Phoneme Approach For Text-to-Speech in SCIAM
jscribner writes "Scientific American is running a feature on IBM Research's Text-to-Speech technology. It discusses the current state of affairs in this field, and describes IBM's phoneme based 'Supervoices' approach. The IBM site provides a demonstration, allowing users to enter text to be rendered to speech, as well as providing several examples in other languages."
Phonemes are the building blocks of language not phenomes.
If memory serves me, I believe it was AT&T (?) that used to have a similar webpage with near-perfect text-to-speech, which is hardly the case of this project.
What's so special about it?
Phoneme, a unit of sound in a word. From Dictionary.com: "The smallest phonetic unit in a language that is capable of conveying a distinction in meaning, as the m of mat and the b of bat in English. [... from Greek phnma, phnmat-, utterance, sound produced, from phnein, to produce a sound, from phn, sound, voice...]"

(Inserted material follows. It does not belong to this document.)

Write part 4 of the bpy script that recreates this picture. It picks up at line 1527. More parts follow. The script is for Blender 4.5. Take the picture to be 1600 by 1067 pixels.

Related to "telephone," "phonics," etc.
If you visit here:
http://www.naturalvoices.att.com/demos/
You'll find AT&T's version a whole lot better. The main problem with voice synthesis is smoothing of phoneme edges, where if it is done too aggressively the speech synthesis can sound too "lumpy".
The other thing is, speech synthesis via phoneme's is very basic practise indeed! I remember having a Currah Speech module for my ZX Spectrum (1982 home computer) - and the first thing you were taught about was phenomes. I'm not entirely sure whats new about this IBM product. It's basically not that much evolved from the mid-90's.
There is already freely available open source speech synthesis application for both linux and windows, called Festival created by The University of Edinburgh
I run Mac OS X and in a lot of applications you have the option for the computer to read an entire document. For example, in TextEdit (a simple text editor by Apple) you can go to Edit, Speech, Start Speaking...in the menu and it will read everything for you. There are 10-15 different default voices to choose from, and built into the OS you can control pretty much everything by speech and get information by voice.
How does this compare? I think it is at least at the same level, if not further along! Good work Apple for being in the game, if not ahead of the game on this one.
IBM is not alone to work on text-to-speech technology and to have demos where you can type a phrase and listen to it. The Bell Labs Text-to-Speech system (TTS) has its own page featuring fun demos. "You can play with our basic interface for some of our Text-to-Speech systems: American English, German, Mandarin Chinese, Spanish, French, Italian and Canadian French." This page is pretty old (it makes references to Netscape 3!!), but the demos still run fine.